Are You Ready?
When it comes to dating, there are two types of ‘not feeling ready’.
The first kind is when you think, hmm, I’ve just come out of a relationship / still miss my ex / still feeling sad about the loss of my grandmother/cat/job. These are times when you’re vulnerable and need self care, not someone else to fill that gap. So feeling ‘not ready’ in these situations, is a natural and helpful warning to ensure you don’t end up hurting yourself or someone else by dating when it’s not the right time for you.
The second type of ‘not feeling ready’ is when you think you need all the different parts of your life to come together before you can bring someone else into your life. When you get that ideal job, you’ll be ready to date. When you lose weight and fit into your favourite jeans again, you’ll be ready to date. When you finally feel content about the relationship with your mother/father. Or that vague feeling of ‘having it all together’. That’s it, then you’ll be ‘ready to date’.
Or maybe you’re in a long term relationship and you don’t feel ready to take the next step to commitment, like moving in together or getting married.
But what does it mean to feel ‘ready’? Are we delaying our potential happiness for a new chapter in our life because we want to spend more time in the chapter we’re in now? Is it about staying in our comfort zone? Or are we keeping our partner at arms reach?
Or do we simply not have the confident ability in ourselves to reach the next level? Maybe you’ve told yourself that you’re not good enough to be in a relationship until you have achieved this next state of mental well-being, financial security or career progression. If you don’t believe you deserve to get to the next level, take another look at why you believe this. It may come from a limiting belief that has wormed its way into your brain at an early age, or even a late age, which is impacting your love life now.

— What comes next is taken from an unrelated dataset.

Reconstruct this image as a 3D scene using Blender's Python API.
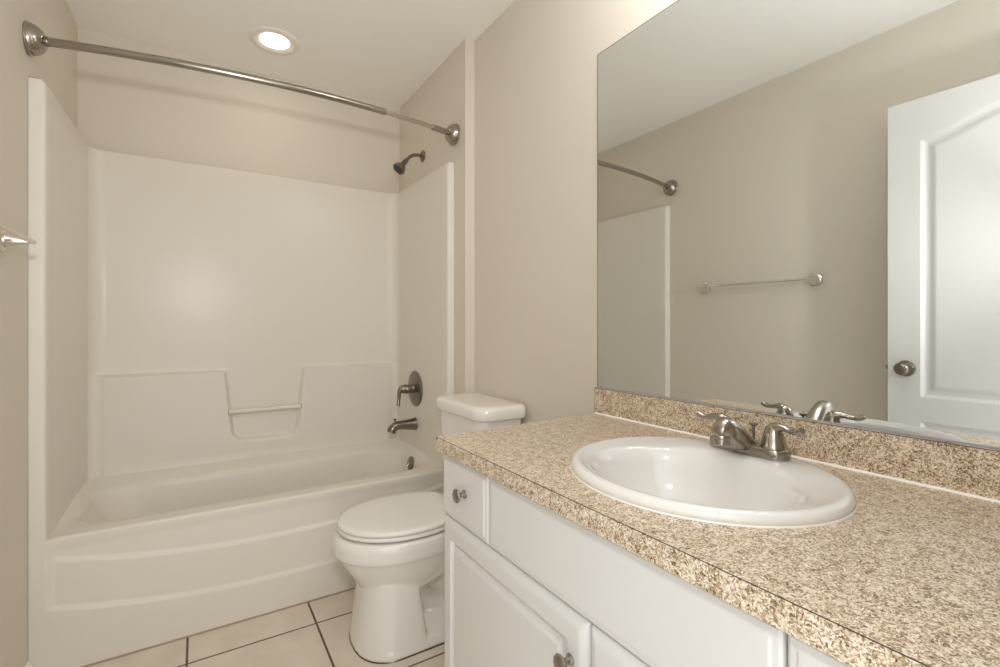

Part of creating that head-space we call ‘being ready’ is about getting out of your own way in order to allow yourself happiness. This phrase has always baffled me somewhat; how does one get out of one’s own way? It sounds ridiculous and impossible. What I’ve come to learn it to mean, is, you have to take the ways you know, the ideals you’ve always had, and any rules or rituals that have to happen first, and say to yourself — “These things don’t matter anymore.” And imagine yourself stepping past these ideals into a new version of yourself, and then you can see — actually see! — what’s possible. It’s a mental exercise that takes practice.
Are you ready to decide to be ready? Love is always waiting for you. It’s up to you to decide if you’re ready to let it in your life and choose to love on a new level.
“If we wait until we’re ready we’ll be waiting for the rest of our lives.”